75 years since: Alan Turing-designed National Physical Laboratory Pilot ACE computer

Main Image: The Pilot ACE computer at the National Physical Laboratory, Teddington in 1950. Part of the NPL/Woodger archive. Made available by the Science Museum, released under Creative Commons Zero

 

In May 1950, the National Physical Laboratory (NPL) ran the first program on its recently constructed Pilot ACE (Automatic Computing Engine) before it went into service the following year. The Pilot ACE was one of the first computers built in the UK and one of the earliest with general-purpose, stored-program capabilities. It followed on from the Manchester Mark 1 (1948) and Cambridge’s EDSAC (1949).

It has particular significance as it was a smaller version of Alan Turing’s design for a universal computer, ACE, that could be reprogrammed for different purposes. Turing began work at NPL, in southwest London, in 1945 after the end of the Second World War during which he was key to breaking the German Enigma code. He produced his plans for the ACE computer in 1946 but left NPL the following year before the construction was completed, as he was disillusioned by its slow progress.

During a sabbatical his old friend from his days codebreaking at Bletchley, Max Newman, asked him to be deputy director of a computer laboratory he was setting up at the University of Manchester. Turing joined Newman in October 1948 where he would make significant contributions to the Manchester ‘Baby’ being developed into the Mark I.

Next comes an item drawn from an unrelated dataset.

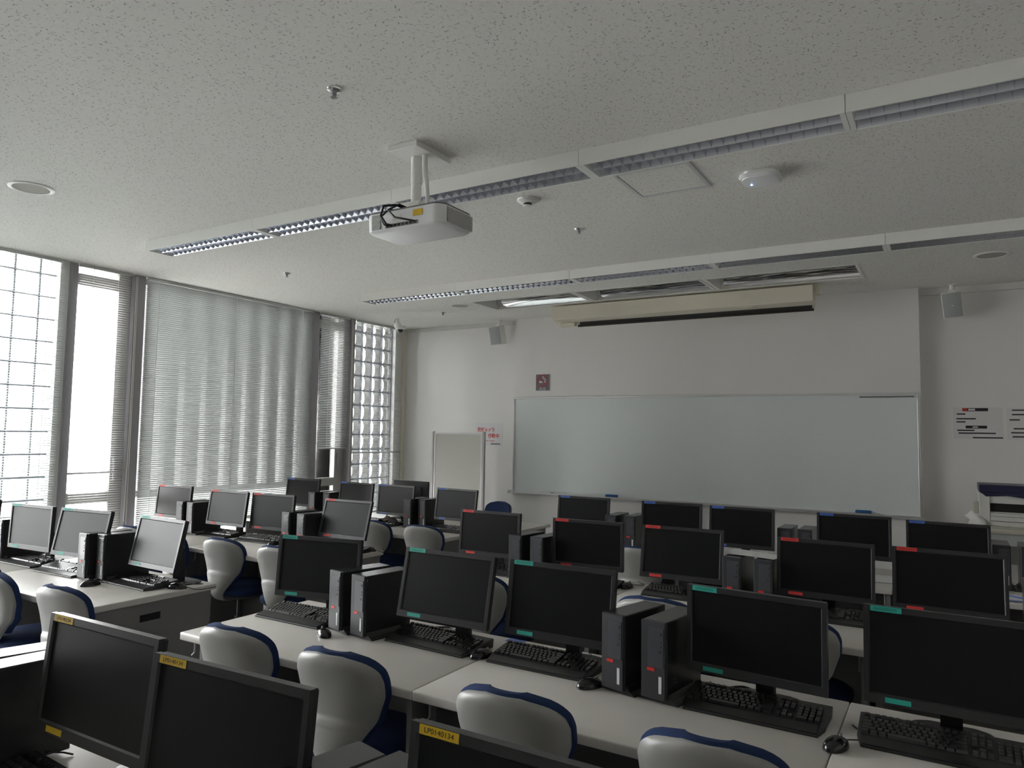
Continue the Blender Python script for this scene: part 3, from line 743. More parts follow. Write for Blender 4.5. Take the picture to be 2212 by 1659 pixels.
# ------------------------------------------------------------------ monitors
MW, MH = 0.46, 0.291
def make_monitor(sticker, code):
    """origin: desk point under the screen, top edge at z 1.12-DZ; tilt is on the head parts"""
    t = thing('monitor', '', 'monitor')
    zt = 0.0
    b = B()
    # rim frame proud of the screen
    w, h = MW / 2, MH
    bt, bs, bb = 0.018, 0.014, 0.026
    fr = [(-w, w, -bt, 0), (-w, w, -h, -h + bb), (-w, -w + bs, -h + bb, -bt), (w - bs, w, -h + bb, -bt)]
    for (x0, x1, z0, z1) in fr: b.box(x0, x1, 0.0, 0.014, z0, z1)
    # inner lip (chamfer down to the glass)
    ix, iz0, iz1 = w - bs, -h + bb, -bt
    d = 0.004
    for q in (((-ix, 0, iz0), (-ix, 0, iz1), (-ix + d, 0.005, iz1 - d), (-ix + d, 0.005, iz0 + d)), ((ix, 0, iz0), (ix, 0, iz1), (ix - d, 0.005, iz1 - d), (ix - d, 0.005, iz0 + d)),
              ((-ix, 0, iz1), (ix, 0, iz1), (ix - d, 0.005, iz1 - d), (-ix + d, 0.005, iz1 - d)), ((-ix, 0, iz0), (ix, 0, iz0), (ix - d, 0.005, iz0 + d), (-ix + d, 0.005, iz0 + d))): b.quad(*q)
    casing = b
    # back shell
    b.box(-w + 0.001, w - 0.001, 0.012, 0.030, -h + 0.001, -0.001, bev=0.004, seg=1)
    b.box(-0.17, 0.17, 0.028, 0.055, -0.245, -0.05, bev=0.012, seg=2)
    b.obj('casing', M['bezel'], t)
    b = B(); b.box(-w + bs, w - bs, 0.005, 0.010, -h + bb, -bt); b.obj('screen', M['screen'], t)
    b = B(); b.box(-w + 0.020, -w + 0.106, -0.0008, 0.0005, -0.0178, -0.001); s1 = b.obj('sticker', M[sticker], t, label='%s numbered sticker' % RN[code])
    if code == 'Y': text_obj('LP0140134', 0.0125, M['ink'], s1, (-w + 0.063, -0.0009, -0.0095), FX, width=0.064, ext=0.0001)
    else:
        bb_ = B()
        for k in range(9): bb_.box(-w + 0.030 + 0.0072 * k, -w + 0.0355 + 0.0072 * k, -0.0010, -0.0008, -0.0135, -0.0055)
        bb_.obj('sticker_print', M[sticker + '_ink'], s1)
    b = B(); b.box(-w + 0.058, -w + 0.128, -0.0008, 0.0005, -h + 0.006, -h + 0.021); b.obj('sticker', M[sticker], t, label='%s numbered sticker' % RN[code])
    return t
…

A foretaste of what’s to come

In an interview with The Times in 1949, Turing was prophetical about ACE and the early computers he was working on at Manchester “This is only a foretaste of what is to come, and only the shadow of what is going to be.”

James H Wilkinson took over the ACE project and involved in the design were Harry Huskey, Mike Woodger and Donald Davies the latter of which was manager of the Advanced Computer Techniques Project at NPL and who subsequently began the exploration of and coined the term packet switching in the mid-1960s.

The Pilot ACE saw considerable operational use until being put out of service in 1955 (with the original machine donated to the Science Museum). That year a commercial version of the Pilot ACE, named the DEUCE (Digital Electronic Universal Computing Engine), was constructed and sold by the English Electric Company, fuelling the UK’s then groundbreaking computer industry.